Copy out exactly the lines from the first line of the material below through the line containing "return (f(r), f(g), f(b), 1)", and nothing beyond them.

◆ **SOURCE DATA**
** Start **
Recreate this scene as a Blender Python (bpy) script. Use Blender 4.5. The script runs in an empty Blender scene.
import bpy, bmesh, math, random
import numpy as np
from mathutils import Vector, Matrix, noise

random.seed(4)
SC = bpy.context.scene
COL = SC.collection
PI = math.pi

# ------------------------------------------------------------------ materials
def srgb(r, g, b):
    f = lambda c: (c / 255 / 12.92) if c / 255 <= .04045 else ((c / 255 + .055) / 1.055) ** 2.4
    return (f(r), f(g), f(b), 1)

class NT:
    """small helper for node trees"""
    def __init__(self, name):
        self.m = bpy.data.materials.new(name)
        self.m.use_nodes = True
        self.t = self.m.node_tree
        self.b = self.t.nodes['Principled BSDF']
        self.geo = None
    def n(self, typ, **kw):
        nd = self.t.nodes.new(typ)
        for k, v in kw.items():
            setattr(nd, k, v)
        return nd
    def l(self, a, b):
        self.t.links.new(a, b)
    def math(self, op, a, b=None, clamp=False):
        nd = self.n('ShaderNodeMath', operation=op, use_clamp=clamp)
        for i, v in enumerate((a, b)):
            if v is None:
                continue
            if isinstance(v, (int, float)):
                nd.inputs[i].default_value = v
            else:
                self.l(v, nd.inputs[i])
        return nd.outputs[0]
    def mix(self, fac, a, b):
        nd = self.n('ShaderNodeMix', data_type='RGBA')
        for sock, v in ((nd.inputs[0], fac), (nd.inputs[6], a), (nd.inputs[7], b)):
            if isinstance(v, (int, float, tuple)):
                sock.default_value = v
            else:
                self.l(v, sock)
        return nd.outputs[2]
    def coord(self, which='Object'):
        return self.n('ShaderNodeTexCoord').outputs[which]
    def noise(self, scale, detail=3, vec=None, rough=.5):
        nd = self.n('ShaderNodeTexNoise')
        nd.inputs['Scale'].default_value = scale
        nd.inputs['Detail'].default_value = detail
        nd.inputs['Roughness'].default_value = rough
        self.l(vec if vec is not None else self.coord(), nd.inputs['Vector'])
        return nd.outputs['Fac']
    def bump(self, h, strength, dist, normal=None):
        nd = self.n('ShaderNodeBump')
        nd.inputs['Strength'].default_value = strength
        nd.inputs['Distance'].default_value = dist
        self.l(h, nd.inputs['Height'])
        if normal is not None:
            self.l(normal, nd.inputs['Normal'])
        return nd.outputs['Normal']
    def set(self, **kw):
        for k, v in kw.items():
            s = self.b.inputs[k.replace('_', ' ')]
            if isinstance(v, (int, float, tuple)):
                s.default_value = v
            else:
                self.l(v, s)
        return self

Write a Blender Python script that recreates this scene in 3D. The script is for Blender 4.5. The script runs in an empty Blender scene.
** End **
◆ **PROBLEM SOLUTION**
Recreate this scene as a Blender Python (bpy) script. Use Blender 4.5. The script runs in an empty Blender scene.
import bpy, bmesh, math, random
import numpy as np
from mathutils import Vector, Matrix, noise

random.seed(4)
SC = bpy.context.scene
COL = SC.collection
PI = math.pi

# ------------------------------------------------------------------ materials
def srgb(r, g, b):
    f = lambda c: (c / 255 / 12.92) if c / 255 <= .04045 else ((c / 255 + .055) / 1.055) ** 2.4
    return (f(r), f(g), f(b), 1)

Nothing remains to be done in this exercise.